I was spying the purchase of the person who preceded me in line. (C’mon. Admit it. You do that too.) I was wondering why the heck she was buying two jars of hot sauce and three boxes of ice cream sandwiches but to each their own.

So the friendly young register girl says, “That will be $18.43.”

THEN AND ONLY then does the lady first begin to locate her purse as if she is surprised they are going to make her actually pay for this purchase.

She digs through tissue and lip stick and God knows what you ladies keep in those suitcase sized purses. I think there was a live rooster in there, maybe a pair of scissors too but I couldn’t be sure. She ultimately locates her wallet. Tick tock tick tock.

Then she fumbles through a wallet that’s the size of a brick and pulls out a five and a ten dollar bill, then starts rummaging for change.

I was ready to spring for the three bucks just to get out of there, but I would have insisted on at least ONE ice cream sandwich for the effort, so I just watched the show.

Ultimately she realizes she does not have $18.43 in cash and goes back into the brick wallet for a credit card. By this time, the ice cream sandwiches are looking just a tad soupy, but maybe THAT’S when you apply the hot sauce, who knows.

Three minutes and thirty seven seconds later she pays for her order and they double bag the hot sauce. She wheels out with ice cream dripping from one bag and hot sauce safely secured in another as the friendly young register girl (FYRG) says, “Thank you for shopping at Jewel. Do you need help to your car?”

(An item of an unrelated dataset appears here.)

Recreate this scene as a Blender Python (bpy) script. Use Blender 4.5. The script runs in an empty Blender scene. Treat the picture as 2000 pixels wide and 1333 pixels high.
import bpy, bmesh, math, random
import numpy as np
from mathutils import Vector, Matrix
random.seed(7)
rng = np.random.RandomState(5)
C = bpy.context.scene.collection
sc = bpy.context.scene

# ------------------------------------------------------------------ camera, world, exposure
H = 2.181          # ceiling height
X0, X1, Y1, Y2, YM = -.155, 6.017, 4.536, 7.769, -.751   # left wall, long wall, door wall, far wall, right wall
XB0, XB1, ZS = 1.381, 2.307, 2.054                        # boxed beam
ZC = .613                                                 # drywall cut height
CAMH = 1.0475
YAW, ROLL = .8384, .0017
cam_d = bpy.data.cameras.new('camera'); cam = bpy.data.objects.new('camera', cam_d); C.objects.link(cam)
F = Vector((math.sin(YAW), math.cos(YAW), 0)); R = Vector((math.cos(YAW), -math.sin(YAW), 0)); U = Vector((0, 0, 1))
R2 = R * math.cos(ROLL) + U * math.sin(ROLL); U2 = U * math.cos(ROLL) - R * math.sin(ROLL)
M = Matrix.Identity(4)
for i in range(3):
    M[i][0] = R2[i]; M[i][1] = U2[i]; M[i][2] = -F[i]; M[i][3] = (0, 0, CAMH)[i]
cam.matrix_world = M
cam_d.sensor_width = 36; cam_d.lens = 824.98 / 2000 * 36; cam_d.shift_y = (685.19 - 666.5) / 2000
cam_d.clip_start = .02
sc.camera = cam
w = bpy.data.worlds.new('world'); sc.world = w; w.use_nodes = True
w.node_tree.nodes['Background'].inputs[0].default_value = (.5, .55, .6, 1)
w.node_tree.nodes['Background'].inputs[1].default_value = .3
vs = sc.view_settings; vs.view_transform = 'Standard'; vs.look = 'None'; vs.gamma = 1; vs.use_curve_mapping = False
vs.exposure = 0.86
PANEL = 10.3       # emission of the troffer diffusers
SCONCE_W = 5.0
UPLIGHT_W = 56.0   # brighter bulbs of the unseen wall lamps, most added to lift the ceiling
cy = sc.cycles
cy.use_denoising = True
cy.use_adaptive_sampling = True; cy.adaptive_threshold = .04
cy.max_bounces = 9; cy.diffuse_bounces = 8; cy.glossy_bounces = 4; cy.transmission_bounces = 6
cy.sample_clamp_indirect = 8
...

NO, I’m thinking. She needs help realizing that when you go to a grocery store you have to pay for your purchase so have your cash ready. PLEASE!

So now finally, it’s my turn. I found a cherry deal on Cherry Coke. 79 cents for a two liter. It rings up at $1.89.

I politely say to the FYRG, “Uh, the sign says 79 cents.”

The FYRG replied. “Oh that’s the price when you buy 17 liters.”

Now I’m thinking. Do I really need one thousand one hundred ounces of cherry cola? I’m also wondering WHY I have to buy 17 liters of to get the discount?
And then I am realizing, America we ARE going metric. But it’s only with two liters of pop or do you call it soda? But hey, it’s a start.

I look at the FYRG. (It is at this point, I realize her name is Lola, L-O-L-A, Lola). “Forget the cola, Lola. Just ring up the peanut butter and bacon.”

But, I’m sure this has happened to you.